Daihatsu Copen

You don't have to enter a reality TV show to find out what it feels like to be a minor celebrity - simply drive a Daihatsu Copen down a busy British street and you'll quickly realise that everyone is staring.

It's difficult not to fall in love with the Copen, but it's equally hard to make a rational case for it as anything other than a second car for those with regular access to something more practical. That said, there are few other vehicles that will turn as many heads.

You don't have to enter a reality TV show to find out what it feels like to be a minor celebrity - simply drive a Daihatsu Copen down a busy British street and you'll quickly realise that everyone is staring.

It's not hard to see why: despite its traditional sports car proportions, the Copen is tiny, nearly a foot shorter than Ford's Ka. Surrounded by normal motors, it looks like an overgrown child's toy. Despite the dinky dimensions, it's set to prove a serious challenger to the Smart Roadster and Ford Streetka, thanks to an electrically powered folding metal hard-top. But what's it like to drive? We grabbed one of the first models in the UK to deliver our verdict.

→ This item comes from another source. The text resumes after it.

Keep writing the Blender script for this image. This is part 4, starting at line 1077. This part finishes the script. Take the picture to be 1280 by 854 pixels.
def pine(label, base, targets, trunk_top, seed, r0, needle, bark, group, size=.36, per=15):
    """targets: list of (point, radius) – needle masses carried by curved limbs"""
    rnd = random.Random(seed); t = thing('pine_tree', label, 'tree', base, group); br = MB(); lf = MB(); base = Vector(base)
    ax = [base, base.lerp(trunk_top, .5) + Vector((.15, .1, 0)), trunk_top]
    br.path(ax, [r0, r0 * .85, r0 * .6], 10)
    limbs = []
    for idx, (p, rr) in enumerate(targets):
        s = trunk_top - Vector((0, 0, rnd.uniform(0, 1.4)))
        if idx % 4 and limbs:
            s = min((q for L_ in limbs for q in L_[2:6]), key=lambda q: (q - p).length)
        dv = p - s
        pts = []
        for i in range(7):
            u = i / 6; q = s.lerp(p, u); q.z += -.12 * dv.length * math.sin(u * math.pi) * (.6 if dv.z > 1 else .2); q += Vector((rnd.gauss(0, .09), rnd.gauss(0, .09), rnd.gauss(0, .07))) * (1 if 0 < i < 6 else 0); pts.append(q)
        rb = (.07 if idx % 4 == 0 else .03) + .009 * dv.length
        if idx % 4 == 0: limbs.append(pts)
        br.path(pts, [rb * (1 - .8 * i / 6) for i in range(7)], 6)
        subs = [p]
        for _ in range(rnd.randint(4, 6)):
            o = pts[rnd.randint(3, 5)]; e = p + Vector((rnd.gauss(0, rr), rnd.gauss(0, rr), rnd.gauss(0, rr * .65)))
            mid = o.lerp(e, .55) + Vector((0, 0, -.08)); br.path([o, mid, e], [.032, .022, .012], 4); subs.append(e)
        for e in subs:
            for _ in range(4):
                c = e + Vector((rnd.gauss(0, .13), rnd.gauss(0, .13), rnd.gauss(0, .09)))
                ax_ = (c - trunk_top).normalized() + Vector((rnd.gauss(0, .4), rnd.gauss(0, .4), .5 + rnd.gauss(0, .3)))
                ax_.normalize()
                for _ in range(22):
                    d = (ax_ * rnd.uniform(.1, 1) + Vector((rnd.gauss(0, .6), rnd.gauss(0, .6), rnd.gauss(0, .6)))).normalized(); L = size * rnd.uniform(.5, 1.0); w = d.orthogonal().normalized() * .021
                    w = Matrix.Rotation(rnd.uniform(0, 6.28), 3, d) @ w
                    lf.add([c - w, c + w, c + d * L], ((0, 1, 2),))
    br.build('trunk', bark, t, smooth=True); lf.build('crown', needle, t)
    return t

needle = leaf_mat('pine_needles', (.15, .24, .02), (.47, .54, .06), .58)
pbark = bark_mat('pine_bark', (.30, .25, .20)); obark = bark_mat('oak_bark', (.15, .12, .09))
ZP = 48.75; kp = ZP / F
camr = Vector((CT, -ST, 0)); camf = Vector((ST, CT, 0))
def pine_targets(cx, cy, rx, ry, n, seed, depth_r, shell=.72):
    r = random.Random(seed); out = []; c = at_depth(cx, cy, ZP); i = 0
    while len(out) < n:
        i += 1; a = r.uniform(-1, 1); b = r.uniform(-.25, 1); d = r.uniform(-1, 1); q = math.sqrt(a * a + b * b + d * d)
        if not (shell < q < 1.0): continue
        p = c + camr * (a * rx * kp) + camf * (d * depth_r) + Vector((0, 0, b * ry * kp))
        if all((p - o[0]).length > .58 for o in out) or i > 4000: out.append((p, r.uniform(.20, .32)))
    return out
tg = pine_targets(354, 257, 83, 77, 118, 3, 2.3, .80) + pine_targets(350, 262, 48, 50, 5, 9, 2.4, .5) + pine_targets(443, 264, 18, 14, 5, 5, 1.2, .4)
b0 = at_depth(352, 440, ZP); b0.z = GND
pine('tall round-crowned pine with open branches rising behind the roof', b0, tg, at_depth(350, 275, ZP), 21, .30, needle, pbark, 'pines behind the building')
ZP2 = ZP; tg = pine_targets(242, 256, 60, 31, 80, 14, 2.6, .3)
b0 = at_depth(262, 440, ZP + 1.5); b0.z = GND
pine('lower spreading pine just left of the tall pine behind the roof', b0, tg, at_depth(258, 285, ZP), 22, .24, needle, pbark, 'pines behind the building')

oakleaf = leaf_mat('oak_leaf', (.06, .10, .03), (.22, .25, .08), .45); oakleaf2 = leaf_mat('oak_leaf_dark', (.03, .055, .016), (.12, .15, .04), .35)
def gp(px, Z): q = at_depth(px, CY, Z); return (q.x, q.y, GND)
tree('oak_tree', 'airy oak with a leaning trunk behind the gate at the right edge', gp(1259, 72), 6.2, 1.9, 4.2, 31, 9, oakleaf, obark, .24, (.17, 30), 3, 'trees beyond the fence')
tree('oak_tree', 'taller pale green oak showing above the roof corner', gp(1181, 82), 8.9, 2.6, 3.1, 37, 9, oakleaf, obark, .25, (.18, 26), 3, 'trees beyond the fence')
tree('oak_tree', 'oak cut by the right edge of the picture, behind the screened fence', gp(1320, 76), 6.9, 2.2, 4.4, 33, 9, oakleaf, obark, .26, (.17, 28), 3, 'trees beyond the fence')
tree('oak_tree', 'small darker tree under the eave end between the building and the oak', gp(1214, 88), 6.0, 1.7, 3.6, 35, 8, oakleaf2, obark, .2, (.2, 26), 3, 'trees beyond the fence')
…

While the four-cylinder 660cc turbo produces only 63bhp, that's enough to propel the lightweight Copen from 0-60mph in about 10 seconds, and on to a top speed of more than 100mph. The car has a reasonable amount of low-down torque and the unit is happy to rev to its 8,500rpm red line, accompanied by a pleasingly mechanical snarl, although the Japanese-spec gearing (4,300rpm at 70mph in top) will be substituted for taller ratios in UK cars.

The front-wheel-drive handling is secure and stable, with the Copen generating an impressive amount of grip from its small 165/60 R15 Bridgestone Potenza tyres. And while the steering is low-geared, the cabrio enjoys changing direction, the narrow dimensions making it perfect for crowded city streets. The brakes are keen, although the ABS can trigger early on slippery surfaces, while the gearshift offers good weight and works well with a smooth, progressive clutch. The suspension settings are firm, though, and on UK roads there's lots of banging and crashing.

Inside, the cabin feels very Japanese, with old-fashioned shiny black switchgear and hard-feeling dashboard plastics. With the roof up, the interior is cramped for tall drivers, but putting the top down (a painless 15-second process) banishes the claustrophobia.

Sadly, the roof will take up most of the meagre luggage space, as the folded hard-top is stored in the boot. You'd end up wearing very dirty clothes if you tried to take one of these cars on a touring holiday.

Set to cost between £12,000 and £14,000, the Copen goes on sale in the UK in November. It's just a shame it won't be here in time for the summer.